• EXERCISE DESCRIPTION
Extract the full set of records that follows, word for word.

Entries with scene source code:
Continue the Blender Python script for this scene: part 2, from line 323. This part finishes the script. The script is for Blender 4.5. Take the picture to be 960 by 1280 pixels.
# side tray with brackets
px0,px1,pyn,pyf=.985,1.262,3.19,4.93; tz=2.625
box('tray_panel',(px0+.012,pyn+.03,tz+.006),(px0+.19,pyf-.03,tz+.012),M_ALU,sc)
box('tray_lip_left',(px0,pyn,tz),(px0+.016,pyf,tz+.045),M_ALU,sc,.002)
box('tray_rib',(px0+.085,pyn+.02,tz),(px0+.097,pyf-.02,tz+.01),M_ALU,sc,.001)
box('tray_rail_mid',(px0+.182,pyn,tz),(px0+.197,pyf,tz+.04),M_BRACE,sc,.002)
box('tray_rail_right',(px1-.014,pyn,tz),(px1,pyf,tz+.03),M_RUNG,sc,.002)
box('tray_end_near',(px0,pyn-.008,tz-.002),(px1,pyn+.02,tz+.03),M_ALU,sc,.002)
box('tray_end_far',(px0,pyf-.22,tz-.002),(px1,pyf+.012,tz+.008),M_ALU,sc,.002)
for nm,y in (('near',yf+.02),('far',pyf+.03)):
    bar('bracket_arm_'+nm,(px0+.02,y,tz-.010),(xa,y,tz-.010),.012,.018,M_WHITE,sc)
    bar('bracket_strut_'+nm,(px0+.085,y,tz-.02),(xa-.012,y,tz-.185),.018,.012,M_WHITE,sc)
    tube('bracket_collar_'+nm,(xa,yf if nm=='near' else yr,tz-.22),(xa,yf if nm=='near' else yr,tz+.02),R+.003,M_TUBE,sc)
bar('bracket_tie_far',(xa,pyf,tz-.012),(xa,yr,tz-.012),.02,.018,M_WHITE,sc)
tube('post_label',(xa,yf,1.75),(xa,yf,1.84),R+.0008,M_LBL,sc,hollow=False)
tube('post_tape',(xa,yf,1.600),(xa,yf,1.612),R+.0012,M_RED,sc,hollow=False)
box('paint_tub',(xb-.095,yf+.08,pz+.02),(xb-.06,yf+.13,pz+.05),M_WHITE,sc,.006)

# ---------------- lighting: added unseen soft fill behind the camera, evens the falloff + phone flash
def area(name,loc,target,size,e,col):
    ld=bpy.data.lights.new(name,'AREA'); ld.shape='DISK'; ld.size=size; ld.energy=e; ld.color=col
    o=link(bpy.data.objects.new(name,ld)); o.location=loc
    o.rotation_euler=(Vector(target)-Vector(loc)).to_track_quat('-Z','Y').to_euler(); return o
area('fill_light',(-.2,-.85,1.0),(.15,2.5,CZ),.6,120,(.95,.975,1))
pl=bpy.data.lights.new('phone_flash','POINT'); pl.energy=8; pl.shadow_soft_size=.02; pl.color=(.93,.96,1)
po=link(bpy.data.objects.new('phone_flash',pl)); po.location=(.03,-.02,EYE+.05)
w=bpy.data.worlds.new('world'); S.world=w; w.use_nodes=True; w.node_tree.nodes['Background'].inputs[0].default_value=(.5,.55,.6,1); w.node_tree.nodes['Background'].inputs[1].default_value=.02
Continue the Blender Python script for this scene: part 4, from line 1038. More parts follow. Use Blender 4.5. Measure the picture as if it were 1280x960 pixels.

• TASK SOLUTION
Continue the Blender Python script for this scene: part 2, from line 323. This part finishes the script. The script is for Blender 4.5. Take the picture to be 960 by 1280 pixels.
# side tray with brackets
px0,px1,pyn,pyf=.985,1.262,3.19,4.93; tz=2.625
box('tray_panel',(px0+.012,pyn+.03,tz+.006),(px0+.19,pyf-.03,tz+.012),M_ALU,sc)
box('tray_lip_left',(px0,pyn,tz),(px0+.016,pyf,tz+.045),M_ALU,sc,.002)
box('tray_rib',(px0+.085,pyn+.02,tz),(px0+.097,pyf-.02,tz+.01),M_ALU,sc,.001)
box('tray_rail_mid',(px0+.182,pyn,tz),(px0+.197,pyf,tz+.04),M_BRACE,sc,.002)
box('tray_rail_right',(px1-.014,pyn,tz),(px1,pyf,tz+.03),M_RUNG,sc,.002)
box('tray_end_near',(px0,pyn-.008,tz-.002),(px1,pyn+.02,tz+.03),M_ALU,sc,.002)
box('tray_end_far',(px0,pyf-.22,tz-.002),(px1,pyf+.012,tz+.008),M_ALU,sc,.002)
for nm,y in (('near',yf+.02),('far',pyf+.03)):
    bar('bracket_arm_'+nm,(px0+.02,y,tz-.010),(xa,y,tz-.010),.012,.018,M_WHITE,sc)
    bar('bracket_strut_'+nm,(px0+.085,y,tz-.02),(xa-.012,y,tz-.185),.018,.012,M_WHITE,sc)
    tube('bracket_collar_'+nm,(xa,yf if nm=='near' else yr,tz-.22),(xa,yf if nm=='near' else yr,tz+.02),R+.003,M_TUBE,sc)
bar('bracket_tie_far',(xa,pyf,tz-.012),(xa,yr,tz-.012),.02,.018,M_WHITE,sc)
tube('post_label',(xa,yf,1.75),(xa,yf,1.84),R+.0008,M_LBL,sc,hollow=False)
tube('post_tape',(xa,yf,1.600),(xa,yf,1.612),R+.0012,M_RED,sc,hollow=False)
box('paint_tub',(xb-.095,yf+.08,pz+.02),(xb-.06,yf+.13,pz+.05),M_WHITE,sc,.006)

# ---------------- lighting: added unseen soft fill behind the camera, evens the falloff + phone flash
def area(name,loc,target,size,e,col):
    ld=bpy.data.lights.new(name,'AREA'); ld.shape='DISK'; ld.size=size; ld.energy=e; ld.color=col
    o=link(bpy.data.objects.new(name,ld)); o.location=loc
    o.rotation_euler=(Vector(target)-Vector(loc)).to_track_quat('-Z','Y').to_euler(); return o
area('fill_light',(-.2,-.85,1.0),(.15,2.5,CZ),.6,120,(.95,.975,1))
pl=bpy.data.lights.new('phone_flash','POINT'); pl.energy=8; pl.shadow_soft_size=.02; pl.color=(.93,.96,1)
po=link(bpy.data.objects.new('phone_flash',pl)); po.location=(.03,-.02,EYE+.05)
w=bpy.data.worlds.new('world'); S.world=w; w.use_nodes=True; w.node_tree.nodes['Background'].inputs[0].default_value=(.5,.55,.6,1); w.node_tree.nodes['Background'].inputs[1].default_value=.02
Continue the Blender Python script for this scene: part 4, from line 1038. More parts follow. Use Blender 4.5. Measure the picture as if it were 1280x960 pixels.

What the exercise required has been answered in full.